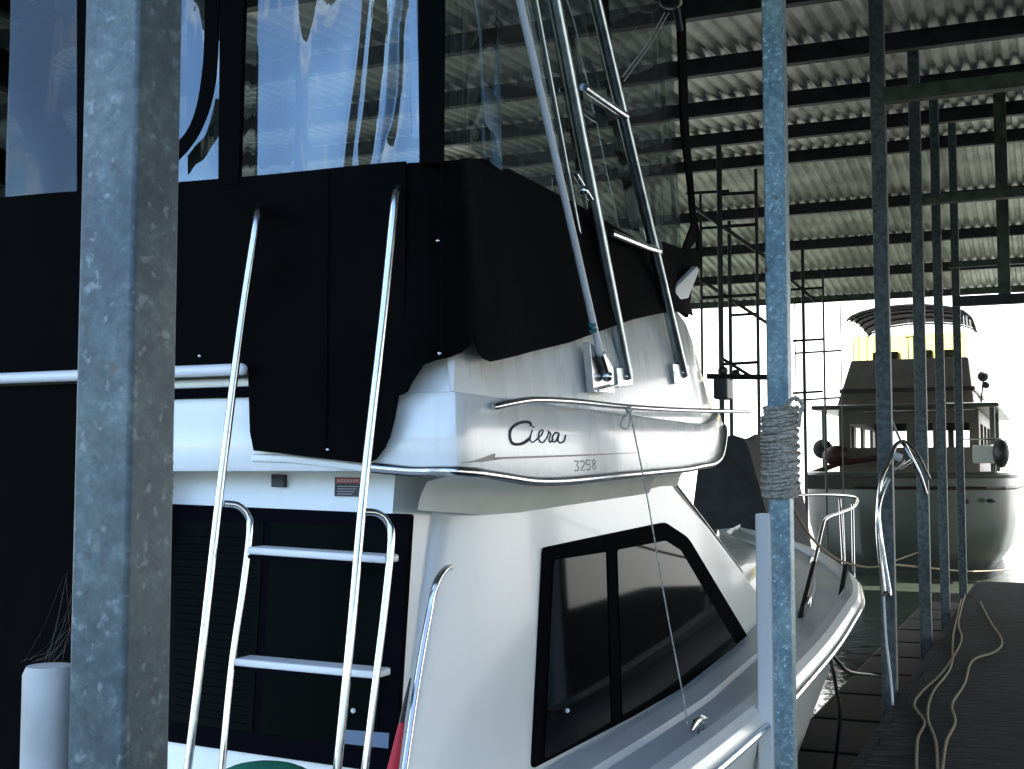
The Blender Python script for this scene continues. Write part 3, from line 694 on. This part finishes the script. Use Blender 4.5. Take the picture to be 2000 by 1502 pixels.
# thin line from grab rail to cleat
b=MB().tube(smooth_path([U(1228,795,'l',-1.55),U(1262,960,'l',-1.52),U(1300,1180,'l',-1.47),U(1336,1370,'l',-1.42),U(1342,1412,'l',-1.38)],5),.0035,6)
b.ball(U(1228,800,'l',-1.55),.014,n=6).tube(smooth_path([U(1236,800,'l',-1.55),U(1220,812,'l',-1.555),U(1212,832,'l',-1.555),U(1226,836,'l',-1.552),U(1232,812,'l',-1.55)],4),.0035,6)
tag(b.build('rope','rope',smooth=True),'thin pale line tied from the yacht bridge rail down to its deck cleat','rope')
# ================================================================= LADDER (part of yacht)
LF=3.10
def lt(pts,r,name):
    MB().tube(smooth_path([U(x,y,'f',f) for x,y,f in pts],6),r,12).build(name,'steel',Y,smooth=True)
lt([(507,404,3.285),(505,412,3.24),(500,440,3.20),(470,640,3.16),(430,960,3.10),(395,1270,3.04),(362,1540,3.0)],.0125,'ladder_handrail')
lt([(778,366,3.285),(776,374,3.24),(770,400,3.20),(748,620,3.16),(710,960,3.10),(685,1240,3.04),(655,1540,3.0)],.0125,'ladder_handrail')
lt([(438,984,3.10),(465,988,3.13),(484,1008,3.15),(488,1040,3.15),(475,1150,3.13),(452,1310,3.10),(430,1540,3.06)],.0108,'ladder_leg')
lt([(712,1000,3.10),(738,1003,3.13),(757,1020,3.15),(764,1055,3.15),(752,1180,3.13),(735,1320,3.10),(708,1540,3.06)],.0108,'ladder_leg')
for a,c,z,ff in (((482,1072),(752,1090),0,3.13),((455,1290),(735,1316),0,3.10)):
    p0=U(*a,'f',ff); p1=U(*c,'f',ff)
    MB().quadbox(p0+Vector((0,0,-.016)),p1-p0,Fd*.085-Vector((0,0,.0)),Vector((0,0,.022))).build('ladder_step','white',Y,bevel=.006)
    MB().quadbox(p0+Vector((0,0,-.028))+Fd*.004,p1-p0,Fd*.07,Vector((0,0,.010))).build('step_bracket','frame',Y)
# ================================================================= LOOSE THINGS in the cockpit
b=MB().tube([U(742,1600,'f',3.05),U(768,1500,'f',3.05),U(785,1410,'f',3.05)],[.020,.016,.008],10)
u_=thing('furled_umbrella','furled red umbrella with black tip leaning on the yacht corner','umbrella',U(745,1600,'f',3.05))
b.build('canopy','red',u_,smooth=True); MB().tube([U(784,1412,'f',3.05),U(792,1370,'f',3.05),U(802,1324,'f',3.05)],[.0083,.006,.0025],8).build('tip','black',u_,smooth=True)
b=MB().ball(U(515,1533,'f',2.9),.12,sx=1.2,sz=.5); tag(b.build('duffel_bag','green',smooth=True),'green bag below the ladder at the bottom edge','bag')
# chain at post right edge
b=MB()
for k in range(9):
    c=U(334,868+k*12,'f',1.62); t=[]
    for j in range(8):
        an=2*math.pi*j/8; t.append(c+(Sd if k%2 else Fd)*.0035*math.cos(an)+Vector((0,0,.0065*math.sin(an))))
    b.tube(t,.0013,5,closed=True)
tag(b.build('chain','black'),'short dark chain hanging behind the nearest post','chain')
b=MB().tube([U(334,735,'f',1.62),U(335,868,'f',1.62)],.0012,5); tag(b.build('cord','rope'),'thin pale cord above the dark chain behind the nearest post','cord')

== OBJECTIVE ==
Restate the data above word for word. Skip every picture.

== SOLUTION TO THE EXERCISE ==
The Blender Python script for this scene continues. Write part 3, from line 694 on. This part finishes the script. Use Blender 4.5. Take the picture to be 2000 by 1502 pixels.
# thin line from grab rail to cleat
b=MB().tube(smooth_path([U(1228,795,'l',-1.55),U(1262,960,'l',-1.52),U(1300,1180,'l',-1.47),U(1336,1370,'l',-1.42),U(1342,1412,'l',-1.38)],5),.0035,6)
b.ball(U(1228,800,'l',-1.55),.014,n=6).tube(smooth_path([U(1236,800,'l',-1.55),U(1220,812,'l',-1.555),U(1212,832,'l',-1.555),U(1226,836,'l',-1.552),U(1232,812,'l',-1.55)],4),.0035,6)
tag(b.build('rope','rope',smooth=True),'thin pale line tied from the yacht bridge rail down to its deck cleat','rope')
# ================================================================= LADDER (part of yacht)
LF=3.10
def lt(pts,r,name):
    MB().tube(smooth_path([U(x,y,'f',f) for x,y,f in pts],6),r,12).build(name,'steel',Y,smooth=True)
lt([(507,404,3.285),(505,412,3.24),(500,440,3.20),(470,640,3.16),(430,960,3.10),(395,1270,3.04),(362,1540,3.0)],.0125,'ladder_handrail')
lt([(778,366,3.285),(776,374,3.24),(770,400,3.20),(748,620,3.16),(710,960,3.10),(685,1240,3.04),(655,1540,3.0)],.0125,'ladder_handrail')
lt([(438,984,3.10),(465,988,3.13),(484,1008,3.15),(488,1040,3.15),(475,1150,3.13),(452,1310,3.10),(430,1540,3.06)],.0108,'ladder_leg')
lt([(712,1000,3.10),(738,1003,3.13),(757,1020,3.15),(764,1055,3.15),(752,1180,3.13),(735,1320,3.10),(708,1540,3.06)],.0108,'ladder_leg')
for a,c,z,ff in (((482,1072),(752,1090),0,3.13),((455,1290),(735,1316),0,3.10)):
    p0=U(*a,'f',ff); p1=U(*c,'f',ff)
    MB().quadbox(p0+Vector((0,0,-.016)),p1-p0,Fd*.085-Vector((0,0,.0)),Vector((0,0,.022))).build('ladder_step','white',Y,bevel=.006)
    MB().quadbox(p0+Vector((0,0,-.028))+Fd*.004,p1-p0,Fd*.07,Vector((0,0,.010))).build('step_bracket','frame',Y)
# ================================================================= LOOSE THINGS in the cockpit
b=MB().tube([U(742,1600,'f',3.05),U(768,1500,'f',3.05),U(785,1410,'f',3.05)],[.020,.016,.008],10)
u_=thing('furled_umbrella','furled red umbrella with black tip leaning on the yacht corner','umbrella',U(745,1600,'f',3.05))
b.build('canopy','red',u_,smooth=True); MB().tube([U(784,1412,'f',3.05),U(792,1370,'f',3.05),U(802,1324,'f',3.05)],[.0083,.006,.0025],8).build('tip','black',u_,smooth=True)
b=MB().ball(U(515,1533,'f',2.9),.12,sx=1.2,sz=.5); tag(b.build('duffel_bag','green',smooth=True),'green bag below the ladder at the bottom edge','bag')
# chain at post right edge
b=MB()
for k in range(9):
    c=U(334,868+k*12,'f',1.62); t=[]
    for j in range(8):
        an=2*math.pi*j/8; t.append(c+(Sd if k%2 else Fd)*.0035*math.cos(an)+Vector((0,0,.0065*math.sin(an))))
    b.tube(t,.0013,5,closed=True)
tag(b.build('chain','black'),'short dark chain hanging behind the nearest post','chain')
b=MB().tube([U(334,735,'f',1.62),U(335,868,'f',1.62)],.0012,5); tag(b.build('cord','rope'),'thin pale cord above the dark chain behind the nearest post','cord')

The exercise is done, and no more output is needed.